Mark Pilgrim had a sidebar link to an example of why you should use a real HTML parser, instead of a hodgepodge of regular expressions, to strip out unwanted and potentially dangerous tags/attributes from HTML that you receive. This is a topic near and dear to my heart, because:

  1. When I set up Word Pirates, a site that allows anyone to complain about “pirated words” whose meanings are being distorted, I didn’t do anything to filter the HTML that was received from the outside. Days after the site went live, somebody posted a line of Javascript that redirected it to a porn site.
  2. It reminds me of one of my pet peeves…

In my current job, my most recent project involved a conversion script. One of our products uses a GUI generator tied to a particular database system, using a proprietary language to describe how the input forms on the screen would look and what database fields each screen field was connected to. We want to use a new home-grown GUI system, which is (in theory) database-independent and uses an XML-based language (of course) to convey the same information. My predecessor had written a Perl script to convert from one language to to the other, but the script didn’t do the whole job; my mission was to improve the script where possible, run it over a hundred or so forms, and then manually clean up as many of them as my co-worker could throw at me.

The script that landed in my workstation was an inspiring piece of work. When it processed the forms it received as input, it used regular expressions to identify key words and syntactic constructions. Statements in this proprietary language usually ran across multiple lines, so the script resorted to this sort of technique:

 foreach ($line) {   # ...   if (/foobar (.*) begin/) {     $foobar_arg = $1;   }   # ...   if ($foobar_arg) {     # ...     $flag = 0 if /foobar end/;   }   # ... } 

(Observe how, if someone had written a form in the original language that said foobar(baz) { instead of foobar (baz) {, the script would become quietly confused and output gibberish.)

Meanwhile, on the output end, I had a two-hundred-and-thirty-line for-loop, containing a two-hundred-line for-loop, which added little bits of text to three different strings as it navigated through a two-dimensional array of the names of keys of multilevel hashes, and then concatenated these strings into an XML file at the very end. Unless, of course, the input had triggered some obscure bug and the script generated invalid XML. And I was proud of myself for refactoring the script until it only had twenty-six global variables. Etc., etc., etc.

This project bore a strange resemblance to one of my first projects at my previous job, where I had to extend a Perl script that took an XML file as input and generated a PostScript page with the same information … using regular expressions to take apart the XML, instead of using the perfectly adequate XML parser that comes free with Perl, so that an extra space or carriage return would throw it into complete confusion.

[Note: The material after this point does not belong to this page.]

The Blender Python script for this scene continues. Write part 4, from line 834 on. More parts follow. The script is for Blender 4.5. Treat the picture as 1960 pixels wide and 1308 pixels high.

You see, about thirty years ago, a bunch of smart people realized that they had better things to do than construct and debug such monstrosities every time they had a new language to interpret, so they invented lexers and parser generators. Every widely-used language has at least a few of these things, free for the taking, that you can use to describe what a language looks like and where to find information in its statements, instead of taking it apart line by line and using regular expressions to perform abominations in the eyes of God and Larry Wall. But hordes of coders out there seem committed to reinventing the flint and steel all by themselves in their own caves, instead of staggering over to the cave that already has a fire going and grunting “Ogg please borrow Zippo lighter.” If I had faith in the efficiency of the free market, I would be comforted by the knowledge that as long as so many others were creating these messes, I could make money cleaning up after them, but … well.

Of course, as XML hype continues to overtake the world, such convoluted and ignorant use of regular expressions will become rarer and rarer. Instead, we can look forward to convolted and ignorant use of DOM and SAX. Rapture!